With a new service called B2, Backblaze wants to take on Amazon in cloud storage

Courtesy of Backblaze

It was 2009 when cloud computing startup Backblaze first made a splash by open sourcing the designs behind its custom-built, high-density storage arrays. Six years later, the company is making another audacious move by directly challenging companies such as Amazon Web Services (AMZN)and Google (GOOG) in the business of storing companies’ valuable data in the cloud.

Backblaze has always prided itself on providing possibly the world’s least-expensive service for backing up data—$50 a year for unlimited storage—but its new product, called B2, targets data that developers and companies still want to access. So rather than storing compressed, encrypted, fully indexed versions of entire hard drives, they can store individual objects and files that load much faster and are easily accessible by software programs.

And B2, which will be available to private beta users in October, is still cheap. In terms of straight-up storage, B2 will cost a flat rate of $.005 (or half a cent) per gigabyte per month. The least expensive price tiers for popular cloud storage options from larger providers such as Amazon, Google and Microsoft (MSFT)—which are only available to users storing huge volumes—cost at least 4 times that much.
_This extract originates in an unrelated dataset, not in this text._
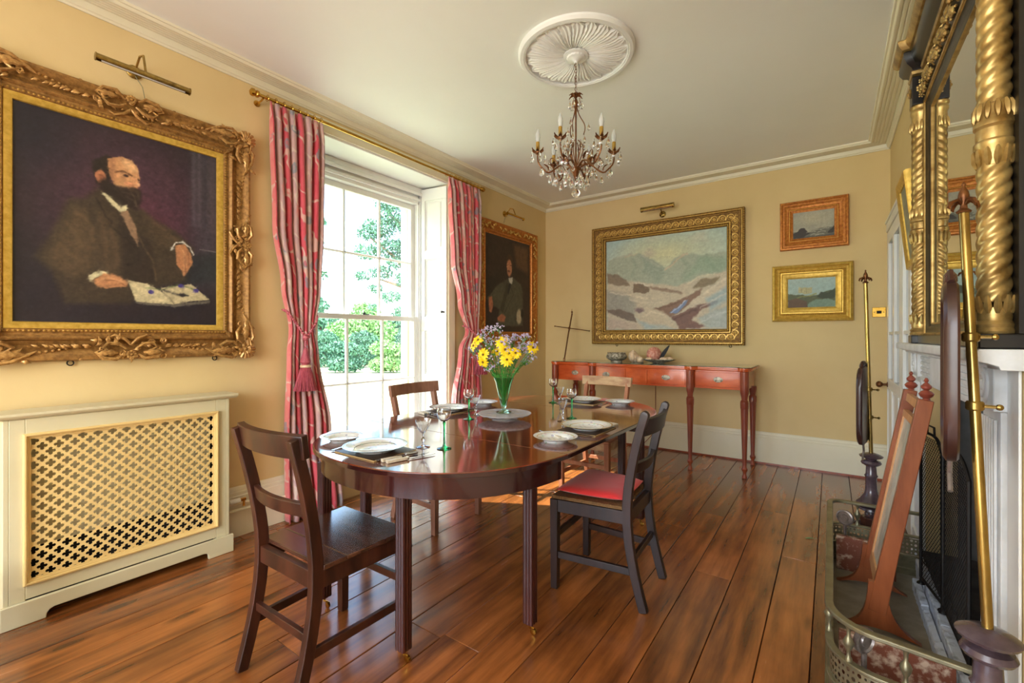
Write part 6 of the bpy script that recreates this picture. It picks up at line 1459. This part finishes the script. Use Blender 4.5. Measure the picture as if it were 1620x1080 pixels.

Amazon’s newish Glacier service, which offers cheaper storage and slower access for data that companies need to reach less frequently, costs $.007 per gigabyte in most cases.

Backblaze founder and CEO Gleb Budman acknowledges that B2 probably won’t win over the majority of storage workloads now running on other platforms, especially if users need very high performance or computing located near their data. “But if what you need is somewhere to put a lot of data,” he said, “this is a very competitive offering.”

An example of the B2 user interface.Image courtesy of Backblaze
Image courtesy of Backblaze

 

Budman says he’s spoken with a potential customer who was going to build a new data center to store petabytes of storage, but is considering Backblaze B2 instead because of the low cost. Or, he suggested, B2 could actually open up a whole new market for backing up companies’ data that’s primarily stored in Amazon’s popular S3 storage service. Replicating that data in Amazon or another cloud provider would essentially double the cost of storage, but storing it in B2 would increase the bill by less than 20%.

Backblaze didn’t necessarily plan to expand its business beyond cloud backup, but signs from customers and fans made it clear the company could pull off something like B2. Users loved the cheap price of backup and the economics of its open-source storage designs (other companies have actually started businesses selling the components and building the systems, which cost little to build but store lots of data), and have been hacking for years trying to turn them into cheaper storage for a greater range of applications, Budman said.

“If we were trying to do this as a brand new company 7 years, there would be no way,” he admits. “It just would have been impossible.”

But now Backblaze is now storing more than 150 petabytes of user data and is a profitable company, despite raising just $5 million in venture capital. That’s nowhere near Facebook- or Amazon-scale on any front, but it’s more than respectable for a small company. In fact, Budman says he expects B2 to outgrow Backblaze’s flagship backup service within a few years—a feat that would put it nearer the same class as those giant companies in terms of sheer data volume.

But until B2 is open to the public and storing real live data, all of that is just speculating. “I’m sure,” Budman said, “it will be very eye-opening as we open this up.”